The general understanding in New York is that tax liability incurred during the marriage is marital debt. See, Carlin v. Carlin, 629 N.Y.S.2d 814, 816 (“any future liability arising from the parties' failure to file tax returns for several years is joint and several.”). Since the non-indebted spouse shared equally in the benefits derived from the indebted spouse’s failure to pay his or her income taxes, the non-indebted spouse must share in the financial liability arising out of indebted spouse’s failure to pay his or her taxes. Conway v. Conway, 815 N.Y.S.2d 233 (N.Y. App. Div. 2d Dep’t 2006) (spouse was found to be liable for one-half of the parties' tax obligation arising out of their failure to pay proper income taxes during their marriage).

It has been repeatedly held that marital debt liability for the non-indebted spouse does not include penalties or interests accrued by the indebted spouse as a result of failing to pay his or her taxes. In Capasso v. Capasso, while a wife was held equally responsible for the income tax debt resulting from her husband’s criminal tax evasion, she was not responsible for the $500,000 fine imposed on the husband after his criminal conviction for income tax violations, nor should she, as an innocent spouse, be liable for any “penalties imposed by IRS on account of the acts” of her husband. Capasso v. Capasso, 517 N.Y.S.2d 952, 968. (N.Y. App. Div. 1st Dep’t 1987). A similar result was found in Cooper v. Cooper, where wife was responsible for one-half of federal tax liability incurred when husband filed amended income tax returns, but she was not responsible for any interest and penalties as a result of the filing of the amended tax returns, because the federal tax liability was incurred during the marriage and husband was responsible for delay in reporting income declared on those amended returns. Cooper v. Cooper, 923 N.Y.S.2d 596 (N.Y. App. Div. 2d Dep’t 2011).


However, when there is “economic fault” on behalf of the obligated spouse, at least one court has determined that the income tax debt is that of the indebted spouse. Frey v. Frey, 892 N.Y.S.2d 159 (N.Y. App. Div. 2d Dep’t 2009). Although Frey v. Frey seems to be an outlier case, when the divorcing spouses of Frey, “for the most part, maintained separate finances, and determined from the start of the marriage to file separate tax returns,” the trial court acted within its discretion to direct the defendant, “who failed to file tax returns throughout the duration of the marriage,” to bear the responsibility for paying income taxes, interest, and penalties. Id. at 160-01. The plaintiff has no role whatsoever in the operation of the defendant's business, and plaintiff did not learn that defendant failed to file tax returns until after plaintiff filed for divorce. Id. at 161.
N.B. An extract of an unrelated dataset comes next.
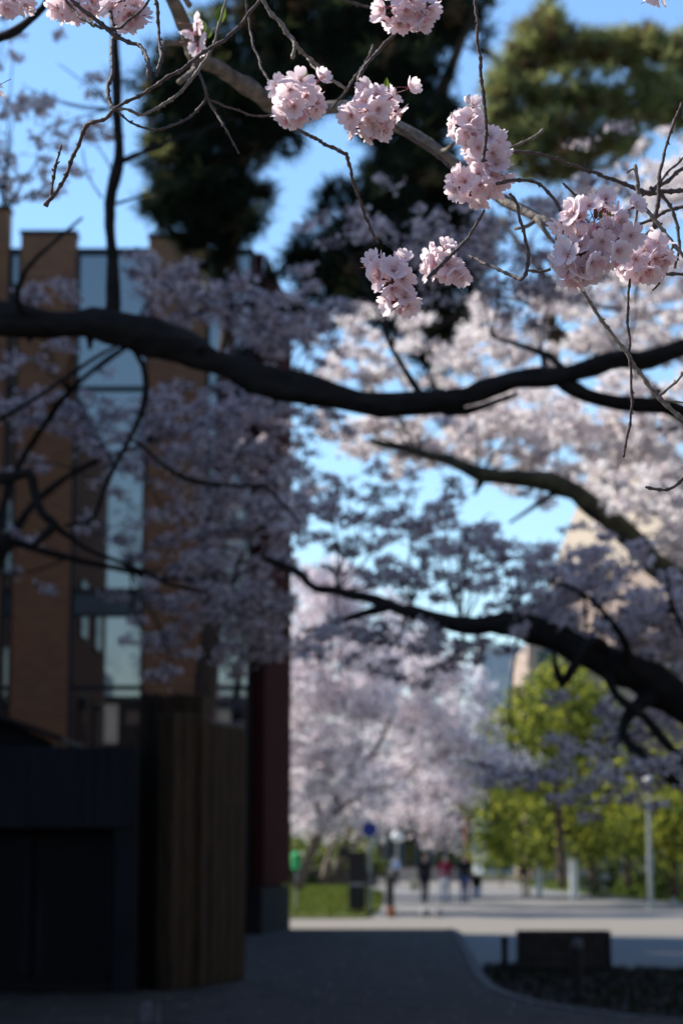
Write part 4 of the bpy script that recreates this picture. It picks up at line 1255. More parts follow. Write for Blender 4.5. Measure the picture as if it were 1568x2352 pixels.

In the scenario before us, even if Jill filed her own taxes throughout the marriage, she still benefited from her spouse’s failure to pay his income taxes during the marriage; therefore, Jill could be responsible to her spouse, upon equitable distribution of property, for a portion of Jack’s tax debt. However, this is only for tax accrued during the years of the marriage and does not include penalties or interest on the debt. Jill may want to argue that Jack is at economic fault and thus she should have to pay his tax debt, however, this would be a difficult argument to make.